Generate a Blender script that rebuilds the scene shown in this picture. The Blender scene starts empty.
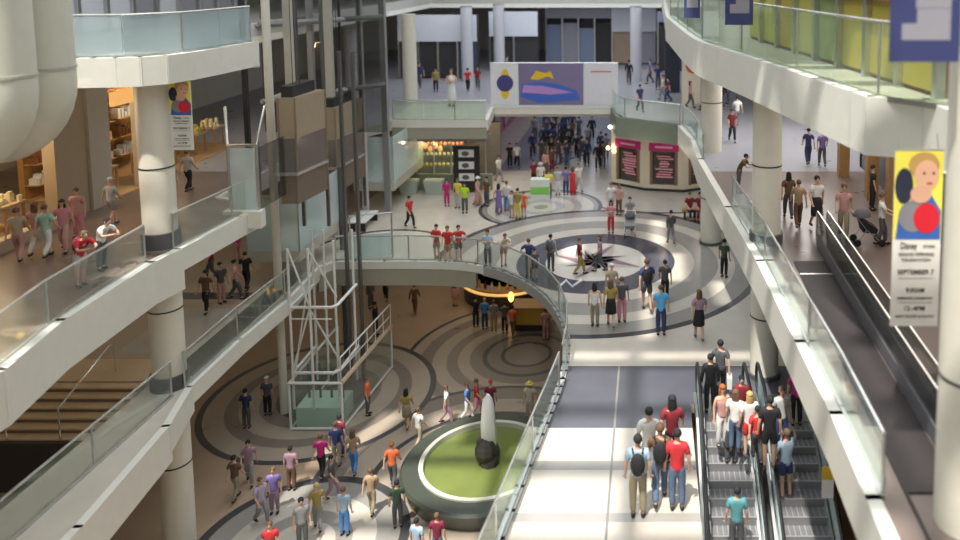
import bpy, bmesh, math, random
from mathutils import Vector, Matrix
random.seed(7)
PI = math.pi
sc = bpy.context.scene
COL = sc.collection
CAMZ, FPX, CX, CY, PITCH = 12.5, 787.0, 650.0, 40.0, math.radians(5.6)

# where the sight line through a pixel of the frame meets a height or a distance
def ray(px, py):
    x = (px-CX)/FPX; v = -(py-CY)/FPX
    return Vector((x, math.cos(PITCH)+v*math.sin(PITCH), -math.sin(PITCH)+v*math.cos(PITCH)))
def at(px, py, z=0.0):
    r = ray(px, py); t = (z-CAMZ)/r.z
    return Vector((r.x*t, r.y*t, z))
def zat(px, py, D):
    r = ray(px, py); t = D/r.y
    return Vector((r.x*t, D, CAMZ+r.z*t))
def pxh(p, h):           # height in pixels of an upright of h metres standing at p
    def pr(q):
        d = q-Vector((0, 0, CAMZ)); dz = d.y*math.cos(PITCH)-d.z*math.sin(PITCH); u = d.y*math.sin(PITCH)+d.z*math.cos(PITCH)
        return CY-FPX*u/dz
    return pr(Vector(p))-pr(Vector(p)+Vector((0, 0, h)))

# ---------------------------------------------------------------- materials
MATS = {}
def newmat(name):
    m = bpy.data.materials.new(name); m.use_nodes = True
    nt = m.node_tree; b = nt.nodes['Principled BSDF']
    return m, nt, b
def mat(name, col, rough=0.5, metal=0.0, var=0.06, scale=3.0, emit=None, es=0.0, spec=0.5):
    if name in MATS: return MATS[name]
    m, nt, b = newmat(name)
    c = (col[0], col[1], col[2], 1)
    n = nt.nodes.new('ShaderNodeTexNoise'); n.inputs['Scale'].default_value = scale; n.inputs['Detail'].default_value = 3
    tc = nt.nodes.new('ShaderNodeTexCoord'); nt.links.new(tc.outputs['Object'], n.inputs['Vector'])
    r = nt.nodes.new('ShaderNodeMapRange'); r.inputs['To Min'].default_value = 1-var; r.inputs['To Max'].default_value = 1+var
    nt.links.new(n.outputs['Fac'], r.inputs['Value'])
    v = nt.nodes.new('ShaderNodeHueSaturation'); v.inputs['Color'].default_value = c
    nt.links.new(r.outputs['Result'], v.inputs['Value']); nt.links.new(v.outputs['Color'], b.inputs['Base Color'])
    b.inputs['Roughness'].default_value = rough; b.inputs['Metallic'].default_value = metal
    b.inputs['Specular IOR Level'].default_value = spec
    if emit:
        b.inputs['Emission Color'].default_value = (*emit, 1); b.inputs['Emission Strength'].default_value = es
    MATS[name] = m; return m
def glassmat(name, tint, clear=0.8, body=(0.5, 0.6, 0.56), bodyf=0.12):
    if name in MATS: return MATS[name]
    m = bpy.data.materials.new(name); m.use_nodes = True; nt = m.node_tree; nt.nodes.clear()
    o = nt.nodes.new('ShaderNodeOutputMaterial')
    t = nt.nodes.new('ShaderNodeBsdfTransparent'); t.inputs['Color'].default_value = (*tint, 1)
    g = nt.nodes.new('ShaderNodeBsdfGlossy'); g.inputs['Roughness'].default_value = 0.04; g.inputs['Color'].default_value = (.85, .95, .93, 1)
    d = nt.nodes.new('ShaderNodeBsdfDiffuse'); d.inputs['Color'].default_value = (*body, 1)
    lw0 = nt.nodes.new('ShaderNodeLayerWeight'); lw0.inputs['Blend'].default_value = .5
    pw = nt.nodes.new('ShaderNodeMath'); pw.operation = 'POWER'; pw.inputs[1].default_value = 4; nt.links.new(lw0.outputs['Facing'], pw.inputs[0])
    lw = nt.nodes.new('ShaderNodeMath'); lw.operation = 'MULTIPLY_ADD'; lw.inputs[1].default_value = .55; lw.inputs[2].default_value = .035; nt.links.new(pw.outputs[0], lw.inputs[0])
    m1 = nt.nodes.new('ShaderNodeMixShader'); m2 = nt.nodes.new('ShaderNodeMixShader')
    nt.links.new(lw.outputs[0], m1.inputs['Fac']); nt.links.new(t.outputs[0], m1.inputs[1]); nt.links.new(g.outputs[0], m1.inputs[2])
    m2.inputs['Fac'].default_value = bodyf
    nt.links.new(m1.outputs[0], m2.inputs[1]); nt.links.new(d.outputs[0], m2.inputs[2]); nt.links.new(m2.outputs[0], o.inputs['Surface'])
    MATS[name] = m; return m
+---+
GIVEN INSTRUCTION.
Reproduce the material in its entirety and word for word, without the pictures.

REPLY.
Generate a Blender script that rebuilds the scene shown in this picture. The Blender scene starts empty.
import bpy, bmesh, math, random
from mathutils import Vector, Matrix
random.seed(7)
PI = math.pi
sc = bpy.context.scene
COL = sc.collection
CAMZ, FPX, CX, CY, PITCH = 12.5, 787.0, 650.0, 40.0, math.radians(5.6)

# where the sight line through a pixel of the frame meets a height or a distance
def ray(px, py):
    x = (px-CX)/FPX; v = -(py-CY)/FPX
    return Vector((x, math.cos(PITCH)+v*math.sin(PITCH), -math.sin(PITCH)+v*math.cos(PITCH)))
def at(px, py, z=0.0):
    r = ray(px, py); t = (z-CAMZ)/r.z
    return Vector((r.x*t, r.y*t, z))
def zat(px, py, D):
    r = ray(px, py); t = D/r.y
    return Vector((r.x*t, D, CAMZ+r.z*t))
def pxh(p, h):           # height in pixels of an upright of h metres standing at p
    def pr(q):
        d = q-Vector((0, 0, CAMZ)); dz = d.y*math.cos(PITCH)-d.z*math.sin(PITCH); u = d.y*math.sin(PITCH)+d.z*math.cos(PITCH)
        return CY-FPX*u/dz
    return pr(Vector(p))-pr(Vector(p)+Vector((0, 0, h)))

# ---------------------------------------------------------------- materials
MATS = {}
def newmat(name):
    m = bpy.data.materials.new(name); m.use_nodes = True
    nt = m.node_tree; b = nt.nodes['Principled BSDF']
    return m, nt, b
def mat(name, col, rough=0.5, metal=0.0, var=0.06, scale=3.0, emit=None, es=0.0, spec=0.5):
    if name in MATS: return MATS[name]
    m, nt, b = newmat(name)
    c = (col[0], col[1], col[2], 1)
    n = nt.nodes.new('ShaderNodeTexNoise'); n.inputs['Scale'].default_value = scale; n.inputs['Detail'].default_value = 3
    tc = nt.nodes.new('ShaderNodeTexCoord'); nt.links.new(tc.outputs['Object'], n.inputs['Vector'])
    r = nt.nodes.new('ShaderNodeMapRange'); r.inputs['To Min'].default_value = 1-var; r.inputs['To Max'].default_value = 1+var
    nt.links.new(n.outputs['Fac'], r.inputs['Value'])
    v = nt.nodes.new('ShaderNodeHueSaturation'); v.inputs['Color'].default_value = c
    nt.links.new(r.outputs['Result'], v.inputs['Value']); nt.links.new(v.outputs['Color'], b.inputs['Base Color'])
    b.inputs['Roughness'].default_value = rough; b.inputs['Metallic'].default_value = metal
    b.inputs['Specular IOR Level'].default_value = spec
    if emit:
        b.inputs['Emission Color'].default_value = (*emit, 1); b.inputs['Emission Strength'].default_value = es
    MATS[name] = m; return m
def glassmat(name, tint, clear=0.8, body=(0.5, 0.6, 0.56), bodyf=0.12):
    if name in MATS: return MATS[name]
    m = bpy.data.materials.new(name); m.use_nodes = True; nt = m.node_tree; nt.nodes.clear()
    o = nt.nodes.new('ShaderNodeOutputMaterial')
    t = nt.nodes.new('ShaderNodeBsdfTransparent'); t.inputs['Color'].default_value = (*tint, 1)
    g = nt.nodes.new('ShaderNodeBsdfGlossy'); g.inputs['Roughness'].default_value = 0.04; g.inputs['Color'].default_value = (.85, .95, .93, 1)
    d = nt.nodes.new('ShaderNodeBsdfDiffuse'); d.inputs['Color'].default_value = (*body, 1)
    lw0 = nt.nodes.new('ShaderNodeLayerWeight'); lw0.inputs['Blend'].default_value = .5
    pw = nt.nodes.new('ShaderNodeMath'); pw.operation = 'POWER'; pw.inputs[1].default_value = 4; nt.links.new(lw0.outputs['Facing'], pw.inputs[0])
    lw = nt.nodes.new('ShaderNodeMath'); lw.operation = 'MULTIPLY_ADD'; lw.inputs[1].default_value = .55; lw.inputs[2].default_value = .035; nt.links.new(pw.outputs[0], lw.inputs[0])
    m1 = nt.nodes.new('ShaderNodeMixShader'); m2 = nt.nodes.new('ShaderNodeMixShader')
    nt.links.new(lw.outputs[0], m1.inputs['Fac']); nt.links.new(t.outputs[0], m1.inputs[1]); nt.links.new(g.outputs[0], m1.inputs[2])
    m2.inputs['Fac'].default_value = bodyf
    nt.links.new(m1.outputs[0], m2.inputs[1]); nt.links.new(d.outputs[0], m2.inputs[2]); nt.links.new(m2.outputs[0], o.inputs['Surface'])
    MATS[name] = m; return m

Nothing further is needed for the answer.